第19回:心を豊かにする 新しいチャレンジを
早樫 一男

お正月の遊び
いまや、5、6歳の子どもの約半数がコンピューターゲームで遊ぶ時代。部屋で一人、ゲーム機で遊ぶより、家族と遊ぶ楽しさ、家族団らんを味わわせてあげたいものです。
「元旦から、家族でトランプやカルタをするようになりまして……楽しいものですね」
一人娘の正子(仮名)の不登校のことで相談に来ている母親は、家族の近況報告を始めました。家族は父親、母親、祖母(母親の母)、小学五年の正子の四人。正子の不登校のきっかけは、クラスメートとの小さなトラブルのようです。ところが母親面接では、娘のこと以上に、夫に対する不満が多く語られました。実は何度か「離婚」を考えたことがあるとのことです。子どもが悩み、解決に困難を感じるような問題を抱えたとき、家族(親)がもめていたり、まとまっていなければ、子どもの心の支えにはなりません。一人娘の正子は、自分の不登校のことよりも、両親の離婚問題のほうに小さな心を悩ませていました。
そうしたなか、お正月を迎えました。そこで、母親に出した課題が「お正月休みの間、家族で何かしてみること」でした。

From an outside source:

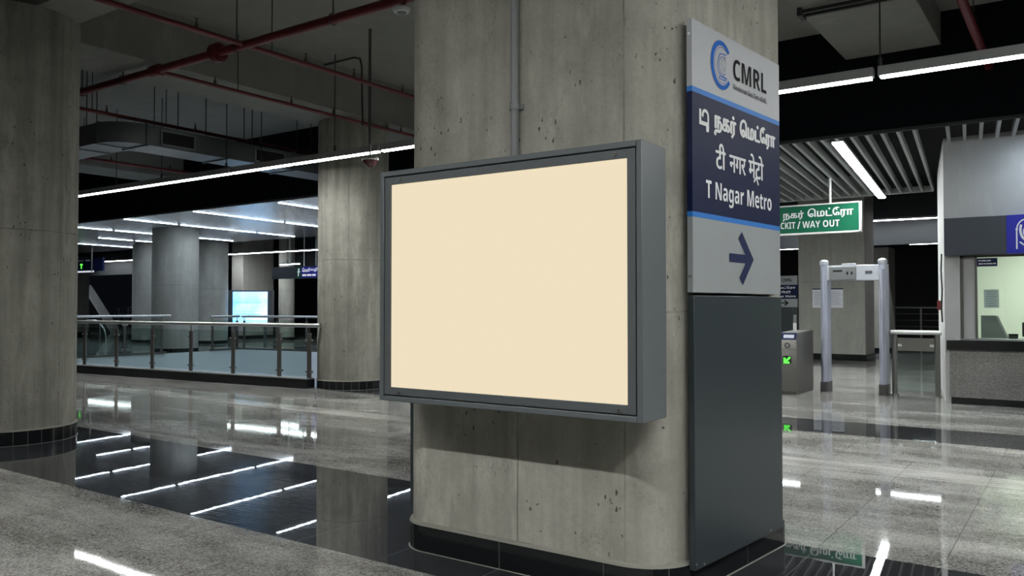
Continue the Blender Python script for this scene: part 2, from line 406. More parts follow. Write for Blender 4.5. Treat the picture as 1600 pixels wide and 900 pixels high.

「最初は渋っていた夫ですが、小さなころの楽しかった思い出がよみがえってきたようで、笑顔でゲームを楽しんでいました」
「父親のにこやかな表情に影響されたのか、正子はイライラしなくなりました。正子のほうから、今日も一緒に遊ぼうと呼びかけてきて、結局、二週間ほど続きました」
「最初はトランプだけだったのですが、おばあちゃんも参加してカルタも始めまして……。わが家ではゲームが続いています」最近の遊びは、室内でのテレビゲームや携帯ゲームなど、コンピューターゲームが主流となりました。一人だけの世界で楽しむというもの。ところが、複数の人間が楽しむゲームは、時間や場所を共有するからこそ、「ともに楽しむ」という喜びを味わうことができます。また、知恵や想像力も必要とされます。家族がともに遊ぶ楽しさ、お正月を機会にもう一度味わってみませんか?